L’enfermement libérerait de la peur
Suffocation collective. Les murs perdent leur matérialité, l’étau se resserre, l’imaginaire carcéral enchaîne les esprits. Si bien que la privation de liberté accule les êtres au désespoir et révèle des facettes insoupçonnées de leur personnalité. Dans son récent livre, Je ne reverrai plus le monde (Actes Sud, 2019), Ahmet Altan ne compte que sur sa mémoire, sa culture et son imagination pour s’affranchir des grilles : « Un prisonnier compte tout, sauf le temps. Le temps, il le découvre. (…) j’ai compris, d’instinct plutôt que de raison, qu’il me fallait me fabriquer un temps nouveau, une horloge inédite. (…) Le tempus absoluto n’a plus de prise sur moi. (…) C’est en prison que j’ai redécouvert les deux temps, l’absolu, d’un seul bloc, et celui fragmenté de l’horloge. »
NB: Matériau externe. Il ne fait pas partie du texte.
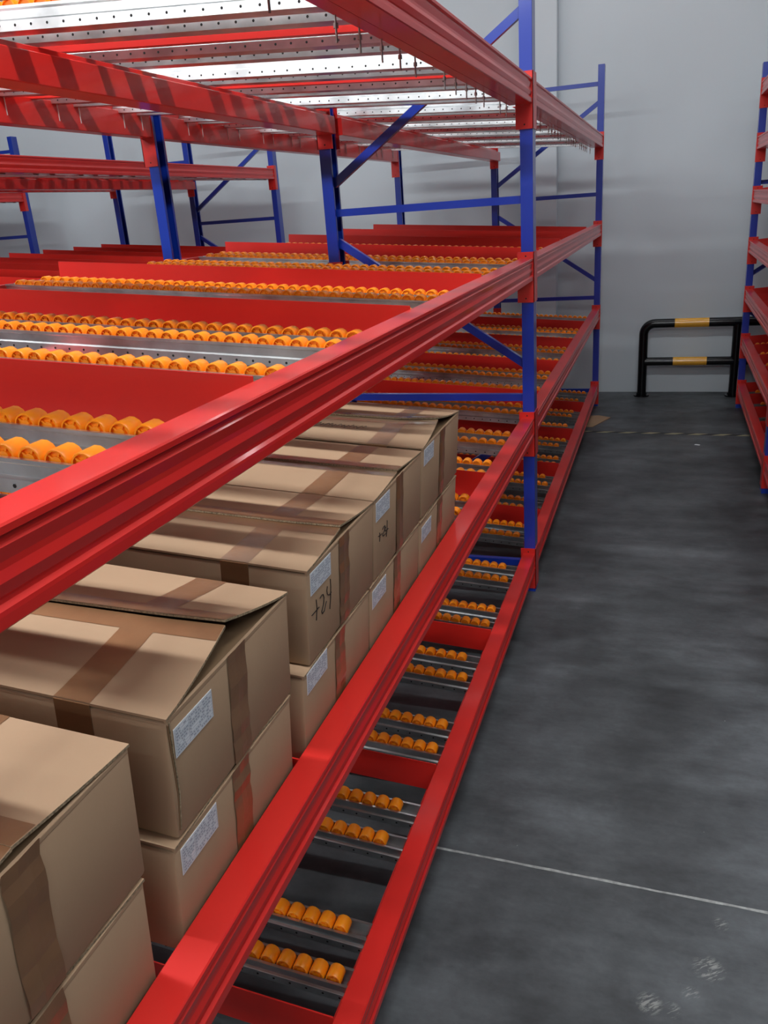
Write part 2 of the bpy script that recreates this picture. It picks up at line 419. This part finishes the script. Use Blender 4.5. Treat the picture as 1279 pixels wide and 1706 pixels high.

Galvanisées par l’injustice, les plumes se font d’autant plus défiantes, insolentes. Certains écrivains iront même jusqu’à suggérer que l’enfermement libère de la peur. Il n’y a plus rien à perdre. Ainsi les écrits de prison contiennent-ils, en filigrane, d’innombrables pistes de résistance. « Me jeter en prison était dans vos cordes ; mais aucune de vos cordes ne sera jamais assez puissante pour m’y retenir. Je suis écrivain. Je ne suis ni là où je suis, ni là où je ne suis pas. Enfermez-moi où vous voulez, je parcours encore le monde avec les ailes de l’imagination », conclut Ahmet Altan depuis sa cellule. Au lecteur de creuser ces pistes, au fil des pages.